E mesmo que tenha se instalado de vez em São Carlos, foi graças a um docente de referência da UFRJ que se iniciou a história de Salvador na SBMAC. “O professor Marco Antônio Raupp, que também foi um dos que criaram a SBMAC, sempre me incentivava a participar. Em 1983, eu apresentei meu primeiro trabalho na SBMAC e fui muito bem recebido. A partir daí, eu participei de todos os CNMACs e, com isso, fui conhecendo pessoas maravilhosas e ampliando os horizontes, não só na área de pesquisa em Matemática Aplicada, mas de Ensino também”, destaca.

Ao longo dos anos, a SBMAC avançou em desenvolvimento, tanto científico e intelectual como social e humanizador, na visão de Salvador.
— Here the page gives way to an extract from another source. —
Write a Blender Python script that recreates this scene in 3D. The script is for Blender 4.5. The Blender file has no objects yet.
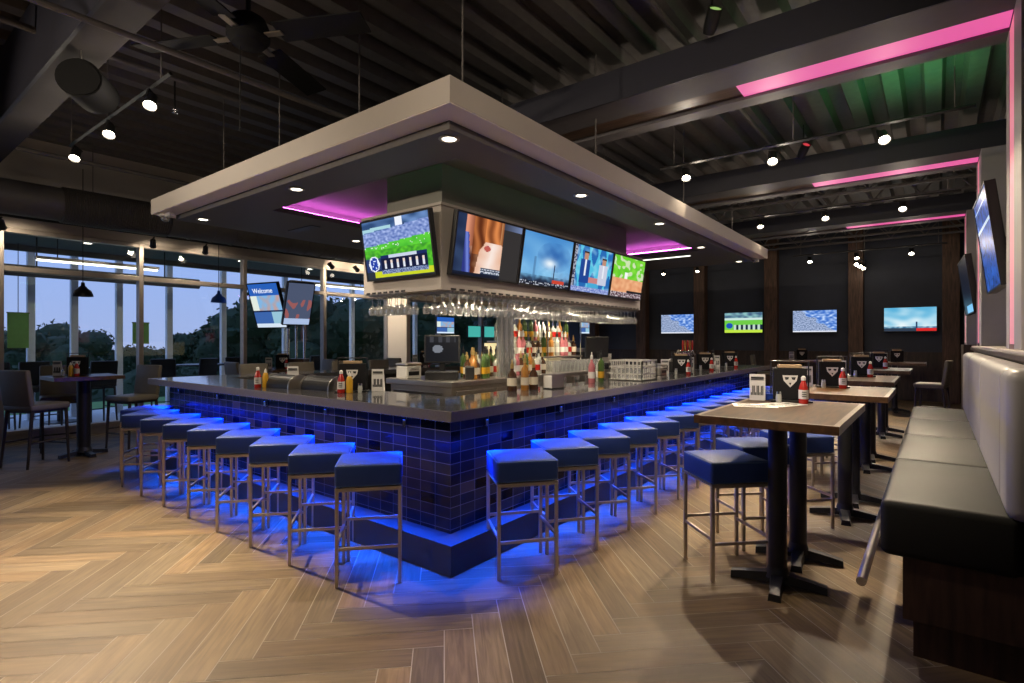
import bpy, bmesh, math, random
from mathutils import Vector, Matrix, noise
random.seed(7)
R = math.radians
SC = bpy.context.scene
COL = SC.collection

# ------------------------------------------------------------------ helpers
class MB:
    def __init__(s): s.b = bmesh.new()
    def _merge(s, t, M=None):
        me = bpy.data.meshes.new('t'); t.to_mesh(me); t.free()
        if M is not None: me.transform(M)
        s.b.from_mesh(me); bpy.data.meshes.remove(me)
    def box(s, x0, x1, y0, y1, z0, z1, r=0, seg=2, M=None):
        t = bmesh.new(); bmesh.ops.create_cube(t, size=1)
        for v in t.verts:
            v.co = Vector((x0+(v.co.x+.5)*(x1-x0), y0+(v.co.y+.5)*(y1-y0), z0+(v.co.z+.5)*(z1-z0)))
        if r > 0: bmesh.ops.bevel(t, geom=t.edges[:], offset=r, segments=seg, affect='EDGES', profile=.5)
        s._merge(t, M); return s
    def cyl(s, p0, p1, r0, r1=None, n=12, caps=True):
        p0, p1 = Vector(p0), Vector(p1); d = p1-p0
        t = bmesh.new()
        bmesh.ops.create_cone(t, cap_ends=caps, segments=n, radius1=r0, radius2=r0 if r1 is None else r1, depth=d.length)
        q = Vector((0, 0, 1)).rotation_difference(d.normalized()).to_matrix().to_4x4()
        s._merge(t, Matrix.Translation((p0+p1)/2) @ q); return s
    def tube(s, pts, r, n=8):
        for a, b in zip(pts[:-1], pts[1:]): s.cyl(a, b, r, n=n)
        for p in pts[1:-1]: s.ball(p, r*1.0, n)
        return s
    def ball(s, c, r, n=10, sc=(1, 1, 1)):
        t = bmesh.new(); bmesh.ops.create_uvsphere(t, u_segments=n, v_segments=max(5, n//2+1), radius=r)
        s._merge(t, Matrix.Translation(c) @ Matrix.Diagonal((*sc, 1))); return s
    def lathe(s, prof, c=(0, 0, 0), n=16, M=None):
        t = bmesh.new(); rings = []
        for r, z in prof:
            if r < 1e-5: rings.append([t.verts.new((0, 0, z))])
            else: rings.append([t.verts.new((r*math.cos(2*math.pi*k/n), r*math.sin(2*math.pi*k/n), z)) for k in range(n)])
        for a, b in zip(rings[:-1], rings[1:]):
            for k in range(n):
                k2 = (k+1) % n
                if len(a) == 1 and len(b) == 1: continue
                if len(a) == 1: t.faces.new((a[0], b[k], b[k2]))
                elif len(b) == 1: t.faces.new((a[k], b[0], a[k2]))
                else: t.faces.new((a[k], b[k], b[k2], a[k2]))
        bmesh.ops.recalc_face_normals(t, faces=t.faces[:])
        s._merge(t, (M or Matrix()) @ Matrix.Translation(c) if M is None else Matrix.Translation(c) @ M); return s
    def prism(s, poly, h0, h1, M=None, axis='z'):
        t = bmesh.new()
        f = {'z': lambda p, h: (p[0], p[1], h), 'x': lambda p, h: (h, p[0], p[1]), 'y': lambda p, h: (p[0], h, p[1])}[axis]
        a = [t.verts.new(f(p, h0)) for p in poly]; b = [t.verts.new(f(p, h1)) for p in poly]
        n = len(poly); t.faces.new(a); t.faces.new(b[::-1])
        for k in range(n): t.faces.new((a[k], b[k], b[(k+1) % n], a[(k+1) % n]))
        bmesh.ops.recalc_face_normals(t, faces=t.faces[:])
        s._merge(t, M); return s
    def ring(s, X0, X1, Y0, Y1, i, z0, z1):
        """rectangular ring, i = inward thickness"""
        s.box(X0, X1, Y0, Y0+i, z0, z1); s.box(X0, X1, Y1-i, Y1, z0, z1)
        s.box(X0, X0+i, Y0+i, Y1-i, z0, z1); s.box(X1-i, X1, Y0+i, Y1-i, z0, z1); return s
    def build(s, name, mat, parent=None, smooth=False, ang=35):
        me = bpy.data.meshes.new(name); s.b.to_mesh(me); s.b.free()
        o = bpy.data.objects.new(name, me); COL.objects.link(o)
        if mat: me.materials.append(mat)
        if smooth:
            for p in me.polygons: p.use_smooth = True
            try: me.set_sharp_from_angle(angle=R(ang))
            except Exception: pass
        if parent: o.parent = parent
        return o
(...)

Por isso, o pesquisador quer seguir contribuindo para mais avanços e feitos da instituição.

“Enquanto puder, eu continuo colaborando. Todos esses personagens da SBMAC que lutaram por essa Sociedade, que a construíram, dedicam seu tempo voluntariamente. E ela teve uma evolução gradativa muito importante, em que cada diretoria adquiriu mais experiência, foi acrescentando e tentando agregar valor. Hoje, avalio que se trata de uma Sociedade consolidada e a gente procura incentivar os alunos que chegam na SBMAC, conversamos, trocamos ideias, porque a SBMAC não depende somente dos fundadores, mas das novas gerações”, ressalta.

LEGADO

Se José Antônio, oriundo de uma infância humilde e longe dos artefatos tecnológicos, conseguiu chegar ao ápice do que um especialista na área pode almejar, o que aconselha aos mais jovens que pensam em se aventurar no mundo da Matemática? A SBMAC terá o mesmo tratamento, dado a ele há anos, com os mais jovens? Ele trata de tranquilizar seu público, como quem observa as constelações ciente do seu destino. 

“A nossa profissão, como cientista, como educador, vai além das nossas pesquisas, das nossas divulgações científicas. Temos que, de alguma forma, contribuir, dar um retorno à sociedade, porque muitas vezes somos financiados pela sociedade. É importante vermos um retorno de alguma forma, seja no avanço nas pesquisas, nos artigos, na divulgação, nos problemas locais. Isso a Matemática Aplicada e Computacional faz com grande categoria”, conclui.